Je suis né en 1978, j’ai 47 ans, j’observe la société. Le changement du monde, je l’ai vécu. Je suis d’une génération qui sait ce que c’est de grandir sans les téléphones portables. Aujourd’hui, ils sont partout, au restaurant, aux repas de famille, tout le monde a le nez dessus. C’est un discours de boomer, mais j’ai l’âge. Je vois ce que l’humanité perd, et peut-être pas ce qu’elle gagne. Le rapport à la mémoire aussi a changé. Quand j’étais au collège, au lycée, on étudiait les atrocités de la Seconde Guerre mondiale, donc je suis au courant de ce que l’humanité, dans ses plus abyssales profondeurs, a pu faire. Jamais je n’aurais pensé qu’à mon âge, je vivrais à une époque où l’humanité retomberait dans ces travers et ferait que certaines parties du monde sont à feu et à sang. « On s’en rappellera pas », c’est aussi une manière de dire qu’on ne se rappelle pas des leçons de l’histoire.
D’où un désarroi ?
C’est plus qu’un désarroi, c’est une déchéance. Ce n’est plus le même paradigme. Et ça m’impacte. Le disque est pétri de la violence que j’ai vécue venant du milieu d’où je viens, mais aussi plus largement celle de la guerre, des rapports de prédation, de domination, et les échappatoires que sont l’ivresse ou l’anesthésie dans le consumérisme, par exemple.

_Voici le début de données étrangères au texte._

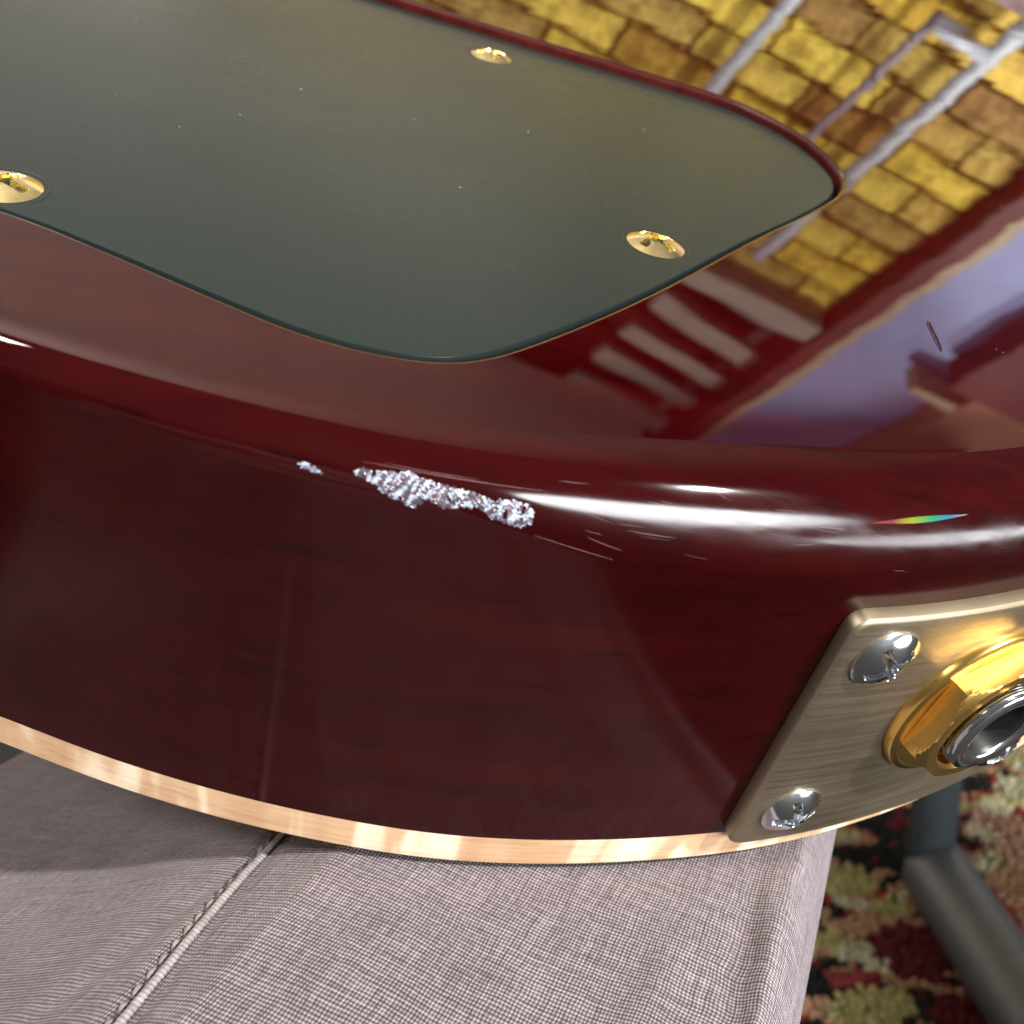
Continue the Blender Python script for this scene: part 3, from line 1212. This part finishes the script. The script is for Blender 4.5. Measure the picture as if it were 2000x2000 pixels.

Vous vous sentez une responsabilité ? Celle de porter certains propos au détour d’un texte ? Par exemple en évoquant Adama Traoré dans le vers d’une chanson…
Quand j’étais plus jeune et que je rappais, il y avait ce souci un peu parfois caricatural de « représenter », mais je ne suis le porte-voix de personne. Je suis papa, je m’occupe de ma famille. A côté de ça, je suis en alerte, je suis sensible. Dans mon art, je ne transige pas avec les choses qui me traversent et ce n’est pas pour me défausser que je ne veux pas en parler en dehors. C’est juste que, participer au brouhaha, j’ai passé l’âge. Mon combat, dans cette période de montée des tensions, c’est d’être dans la douceur, la bienveillance, le respect, les Bisounours. Je pense que c’est le choix le plus courageux.
Avez-vous une méthode de création précise ?
Ma démarche pour concevoir ma musique est méticuleuse. C’est comme en peinture : j’ai une base, un croquis, il y a un bout de rythmique qui me plaît ou quelques accords posés, et ça me suffit à écrire une chanson. Après, je demande l’avis de plusieurs personnes, je propose telle rythmique, tels accords. Cela fait comme plusieurs couches, j’ai peut-être soixante ou soixante-dix pistes. Ensuite, avec mes comparses, j’entre dans le détail, je choisis, j’enlève, je trouve, j’arrange, c’est un travail d’orfèvre.
Sur l’album, vous avez invité Kid Cudi, Théodora, Iliona, ou Prinzly pour des feats. Le duo avec Laurent Voulzy sur la chanson « surfeur », est en revanche une collaboration plutôt inattendue…
C’était un de mes rêves de faire un duo avec lui. Dans ma mémoire musicale, il a une province à lui. En écoutant Cœur grenadine, Belle-Île-en-Mer, Marie-Galante ou Mes nuits avec Kim Wilde… je convoque une esthétique, des sensations, c’est comme enfiler des chaussons. Ces chansons passaient à la radio quand j’étais enfant… Laurent Voulzy est doux. Il est comme un repère. Il est métis comme moi. C’est pour ça que je suis allé le chercher.
Cette chanson, est une sorte de conte moral. C’est l’histoire d’un homme qui se met au surf pour séduire une femme qui ne s’intéresse qu’aux surfeurs. Puis elle s’éprend d’un maître nageur et le malheureux se console en se disant qu’au moins, maintenant, il sait surfer. C’est peut-être le morceau le plus léger de l’album…
Cette chanson arrive sur l’album juste après paroboy dans laquelle je chante « Tu pleures sur Laurent Voulzy » alors que j’évoque mon adolescence dans les quartiers à Évry, un quotidien et un environnement parfois anxiogènes. Puis je parle d’une fille rencontrée en vacances, qui est issue d’un autre milieu social que moi et qu’en quelque sorte je m’interdisais d’aimer. Ensuite, surfeur parle de la même époque. C’est une métaphore de la France, d’une société et d’un pays auxquels tu essayes de plaire. Et tu as beau opérer des changements, entrer dans les conventions, dans tous les cas, on te rejette parce que tu ne corresponds pas à ce qu’on attend de toi, physiquement ou par rapport au milieu d’où tu viens. Je comprends qu’on puisse aborder cette chanson du côté léger. Cependant, la chanter avec Laurent Voulzy, métis qui lui aussi a connu le racisme, ça faisait sens.